→ THE PROBLEM
Find the line with "Write a Blender" and the line with "ZC, ZB, ZCOF", then repeat both of them and every line in between exactly. Omit the pictures.

_ _ _ _ _

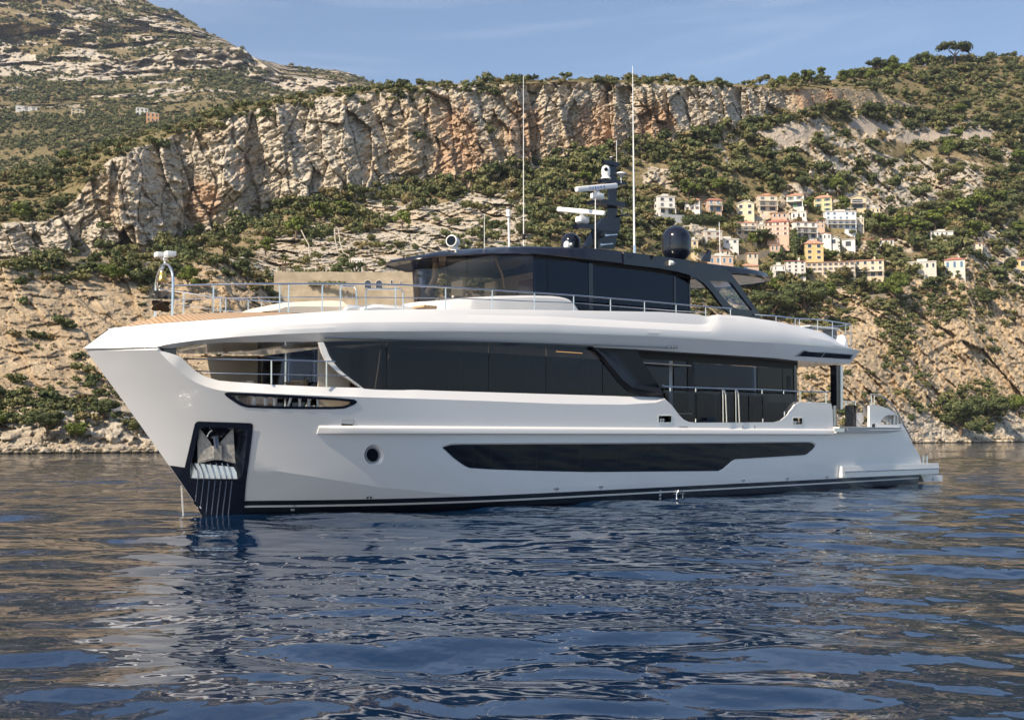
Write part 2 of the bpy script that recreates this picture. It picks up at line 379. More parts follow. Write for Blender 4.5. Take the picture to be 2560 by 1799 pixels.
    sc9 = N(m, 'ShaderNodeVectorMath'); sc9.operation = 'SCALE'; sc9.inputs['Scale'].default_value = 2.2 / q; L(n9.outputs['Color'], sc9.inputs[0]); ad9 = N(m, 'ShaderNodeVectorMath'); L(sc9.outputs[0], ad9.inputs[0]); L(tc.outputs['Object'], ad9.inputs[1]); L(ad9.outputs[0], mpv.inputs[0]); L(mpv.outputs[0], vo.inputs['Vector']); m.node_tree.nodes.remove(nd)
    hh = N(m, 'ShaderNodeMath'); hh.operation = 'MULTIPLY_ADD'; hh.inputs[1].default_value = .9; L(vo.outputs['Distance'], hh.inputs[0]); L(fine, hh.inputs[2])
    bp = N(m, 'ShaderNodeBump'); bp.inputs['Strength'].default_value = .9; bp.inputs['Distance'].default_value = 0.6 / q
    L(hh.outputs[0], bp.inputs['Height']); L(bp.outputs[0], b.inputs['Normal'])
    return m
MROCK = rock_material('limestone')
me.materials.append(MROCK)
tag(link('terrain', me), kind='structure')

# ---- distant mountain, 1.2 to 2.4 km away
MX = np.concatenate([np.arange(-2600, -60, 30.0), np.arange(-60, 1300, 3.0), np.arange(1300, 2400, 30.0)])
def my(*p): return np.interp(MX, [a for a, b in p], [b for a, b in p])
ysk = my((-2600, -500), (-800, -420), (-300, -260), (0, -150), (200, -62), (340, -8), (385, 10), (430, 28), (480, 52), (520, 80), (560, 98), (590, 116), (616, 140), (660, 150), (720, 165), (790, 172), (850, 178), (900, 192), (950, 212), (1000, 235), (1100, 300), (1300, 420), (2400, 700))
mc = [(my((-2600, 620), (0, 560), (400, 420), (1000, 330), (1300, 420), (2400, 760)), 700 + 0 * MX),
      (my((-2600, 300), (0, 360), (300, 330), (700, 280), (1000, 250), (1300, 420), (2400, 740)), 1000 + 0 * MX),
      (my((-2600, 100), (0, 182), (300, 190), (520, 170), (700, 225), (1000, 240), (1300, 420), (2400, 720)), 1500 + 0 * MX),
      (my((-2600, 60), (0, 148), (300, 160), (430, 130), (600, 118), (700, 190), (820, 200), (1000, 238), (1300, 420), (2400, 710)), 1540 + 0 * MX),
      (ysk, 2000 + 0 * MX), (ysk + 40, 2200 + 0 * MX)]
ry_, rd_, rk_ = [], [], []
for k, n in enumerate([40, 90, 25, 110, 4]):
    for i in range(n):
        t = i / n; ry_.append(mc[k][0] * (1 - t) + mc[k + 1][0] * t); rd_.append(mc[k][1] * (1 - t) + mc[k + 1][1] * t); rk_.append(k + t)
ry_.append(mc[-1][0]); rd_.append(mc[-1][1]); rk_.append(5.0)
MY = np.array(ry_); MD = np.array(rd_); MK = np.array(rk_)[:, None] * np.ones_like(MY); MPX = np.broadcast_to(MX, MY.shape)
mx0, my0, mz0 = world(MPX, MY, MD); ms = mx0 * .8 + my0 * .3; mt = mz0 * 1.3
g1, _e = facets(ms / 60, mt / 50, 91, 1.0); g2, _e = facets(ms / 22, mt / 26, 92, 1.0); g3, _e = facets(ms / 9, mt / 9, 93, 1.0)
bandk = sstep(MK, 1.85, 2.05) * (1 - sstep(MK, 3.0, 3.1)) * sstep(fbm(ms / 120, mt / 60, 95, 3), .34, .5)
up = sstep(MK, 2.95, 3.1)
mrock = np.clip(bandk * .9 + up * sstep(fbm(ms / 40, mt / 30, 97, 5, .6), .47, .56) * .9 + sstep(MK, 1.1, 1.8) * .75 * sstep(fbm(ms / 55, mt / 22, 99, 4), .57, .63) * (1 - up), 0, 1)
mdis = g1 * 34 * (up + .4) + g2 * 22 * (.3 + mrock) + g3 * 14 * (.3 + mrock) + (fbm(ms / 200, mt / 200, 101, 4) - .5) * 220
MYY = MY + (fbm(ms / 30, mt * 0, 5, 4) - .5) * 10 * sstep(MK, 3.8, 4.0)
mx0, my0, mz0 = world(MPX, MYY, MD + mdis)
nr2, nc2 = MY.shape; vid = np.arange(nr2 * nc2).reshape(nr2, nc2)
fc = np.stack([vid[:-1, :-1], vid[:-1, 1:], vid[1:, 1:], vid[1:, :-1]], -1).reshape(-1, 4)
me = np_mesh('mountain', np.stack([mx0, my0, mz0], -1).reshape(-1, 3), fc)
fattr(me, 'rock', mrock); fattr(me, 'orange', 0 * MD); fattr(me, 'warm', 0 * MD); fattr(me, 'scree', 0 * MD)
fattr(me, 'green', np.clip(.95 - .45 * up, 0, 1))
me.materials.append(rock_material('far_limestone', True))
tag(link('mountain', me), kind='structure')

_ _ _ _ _

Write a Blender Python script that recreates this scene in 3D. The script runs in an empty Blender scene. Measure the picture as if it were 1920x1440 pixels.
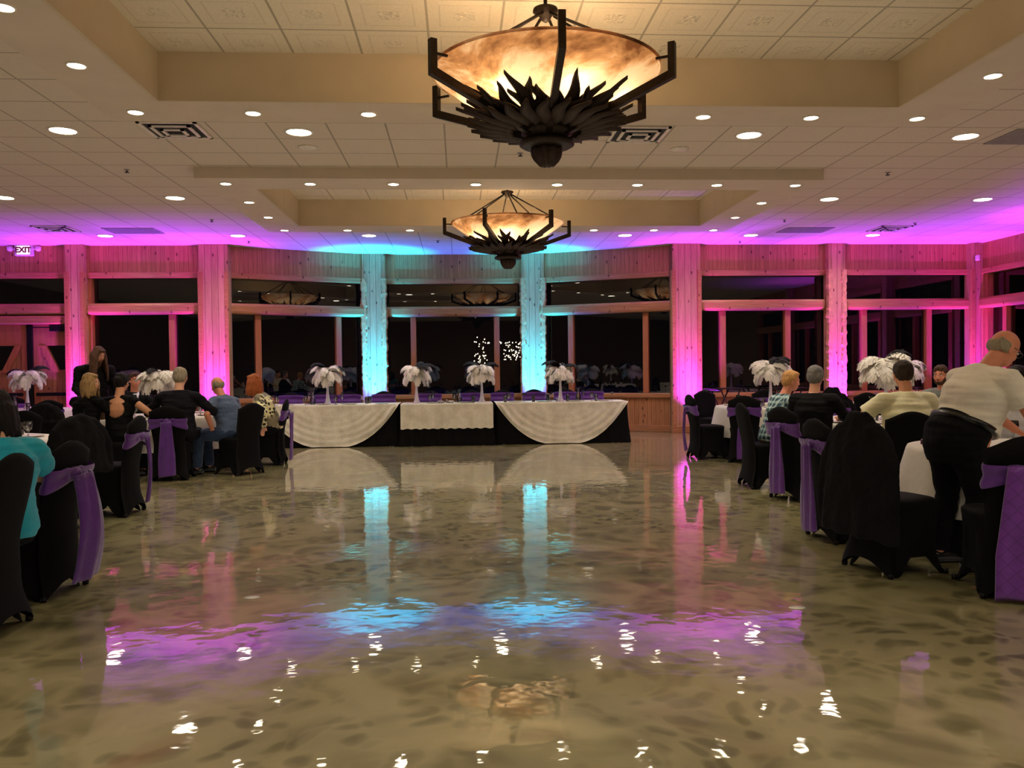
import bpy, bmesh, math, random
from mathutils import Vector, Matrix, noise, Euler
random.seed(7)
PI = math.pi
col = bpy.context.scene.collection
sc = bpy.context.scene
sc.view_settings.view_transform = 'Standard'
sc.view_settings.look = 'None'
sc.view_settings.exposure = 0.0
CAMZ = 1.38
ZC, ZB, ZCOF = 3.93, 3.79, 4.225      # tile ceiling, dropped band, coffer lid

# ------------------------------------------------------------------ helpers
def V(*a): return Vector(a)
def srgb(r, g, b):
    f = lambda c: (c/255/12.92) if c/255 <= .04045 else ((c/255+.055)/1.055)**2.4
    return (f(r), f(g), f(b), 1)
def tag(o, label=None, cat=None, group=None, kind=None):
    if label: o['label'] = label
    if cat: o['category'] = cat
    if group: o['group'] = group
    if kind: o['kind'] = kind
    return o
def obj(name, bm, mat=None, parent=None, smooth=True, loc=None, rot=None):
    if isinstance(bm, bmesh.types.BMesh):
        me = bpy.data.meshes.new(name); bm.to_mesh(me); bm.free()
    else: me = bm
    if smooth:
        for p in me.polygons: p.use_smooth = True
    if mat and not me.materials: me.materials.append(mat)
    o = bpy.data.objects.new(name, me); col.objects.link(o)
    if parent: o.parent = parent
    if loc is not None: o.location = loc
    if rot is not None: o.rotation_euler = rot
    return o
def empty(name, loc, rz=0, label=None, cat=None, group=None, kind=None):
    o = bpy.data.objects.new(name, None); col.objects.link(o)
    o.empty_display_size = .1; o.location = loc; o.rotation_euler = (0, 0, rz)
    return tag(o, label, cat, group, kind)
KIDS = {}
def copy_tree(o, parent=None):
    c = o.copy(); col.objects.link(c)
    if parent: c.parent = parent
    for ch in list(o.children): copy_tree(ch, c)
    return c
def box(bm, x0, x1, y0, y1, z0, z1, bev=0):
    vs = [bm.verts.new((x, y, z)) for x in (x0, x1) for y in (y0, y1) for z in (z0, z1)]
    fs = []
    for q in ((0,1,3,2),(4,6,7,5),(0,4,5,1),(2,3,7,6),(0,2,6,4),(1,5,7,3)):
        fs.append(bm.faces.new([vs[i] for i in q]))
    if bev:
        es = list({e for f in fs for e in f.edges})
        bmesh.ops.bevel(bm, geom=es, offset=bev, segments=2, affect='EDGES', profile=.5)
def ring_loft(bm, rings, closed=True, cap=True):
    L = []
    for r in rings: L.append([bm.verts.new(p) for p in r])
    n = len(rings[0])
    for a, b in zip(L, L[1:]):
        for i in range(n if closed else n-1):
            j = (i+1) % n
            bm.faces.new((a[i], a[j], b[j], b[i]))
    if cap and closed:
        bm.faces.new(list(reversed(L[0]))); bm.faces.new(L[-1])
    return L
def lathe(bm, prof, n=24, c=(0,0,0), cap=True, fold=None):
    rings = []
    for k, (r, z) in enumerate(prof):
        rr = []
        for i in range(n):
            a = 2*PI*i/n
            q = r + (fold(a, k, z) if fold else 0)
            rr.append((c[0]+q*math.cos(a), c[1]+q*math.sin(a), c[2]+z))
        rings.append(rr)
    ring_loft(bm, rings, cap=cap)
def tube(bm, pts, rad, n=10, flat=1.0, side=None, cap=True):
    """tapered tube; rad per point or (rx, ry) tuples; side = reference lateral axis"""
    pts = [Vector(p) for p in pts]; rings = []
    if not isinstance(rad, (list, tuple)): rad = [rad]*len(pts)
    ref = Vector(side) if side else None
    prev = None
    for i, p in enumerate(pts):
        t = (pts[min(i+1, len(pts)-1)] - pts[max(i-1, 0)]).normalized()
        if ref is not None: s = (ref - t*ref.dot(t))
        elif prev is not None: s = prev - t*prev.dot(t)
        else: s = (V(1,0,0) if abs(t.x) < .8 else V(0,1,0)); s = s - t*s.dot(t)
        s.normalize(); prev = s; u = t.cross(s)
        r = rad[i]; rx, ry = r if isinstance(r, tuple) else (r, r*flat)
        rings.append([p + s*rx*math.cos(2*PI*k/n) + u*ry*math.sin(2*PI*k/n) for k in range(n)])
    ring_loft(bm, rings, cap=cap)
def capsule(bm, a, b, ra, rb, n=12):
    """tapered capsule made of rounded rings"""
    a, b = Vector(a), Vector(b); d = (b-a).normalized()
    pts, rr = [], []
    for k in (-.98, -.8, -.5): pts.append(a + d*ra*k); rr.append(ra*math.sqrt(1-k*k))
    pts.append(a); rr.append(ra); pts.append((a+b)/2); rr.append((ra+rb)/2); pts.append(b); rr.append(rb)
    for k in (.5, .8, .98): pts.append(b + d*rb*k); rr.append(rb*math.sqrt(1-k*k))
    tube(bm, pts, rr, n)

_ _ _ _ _

→ RESPONSE BELOW
Write a Blender Python script that recreates this scene in 3D. The script runs in an empty Blender scene. Measure the picture as if it were 1920x1440 pixels.
import bpy, bmesh, math, random
from mathutils import Vector, Matrix, noise, Euler
random.seed(7)
PI = math.pi
col = bpy.context.scene.collection
sc = bpy.context.scene
sc.view_settings.view_transform = 'Standard'
sc.view_settings.look = 'None'
sc.view_settings.exposure = 0.0
CAMZ = 1.38
ZC, ZB, ZCOF = 3.93, 3.79, 4.225      # tile ceiling, dropped band, coffer lid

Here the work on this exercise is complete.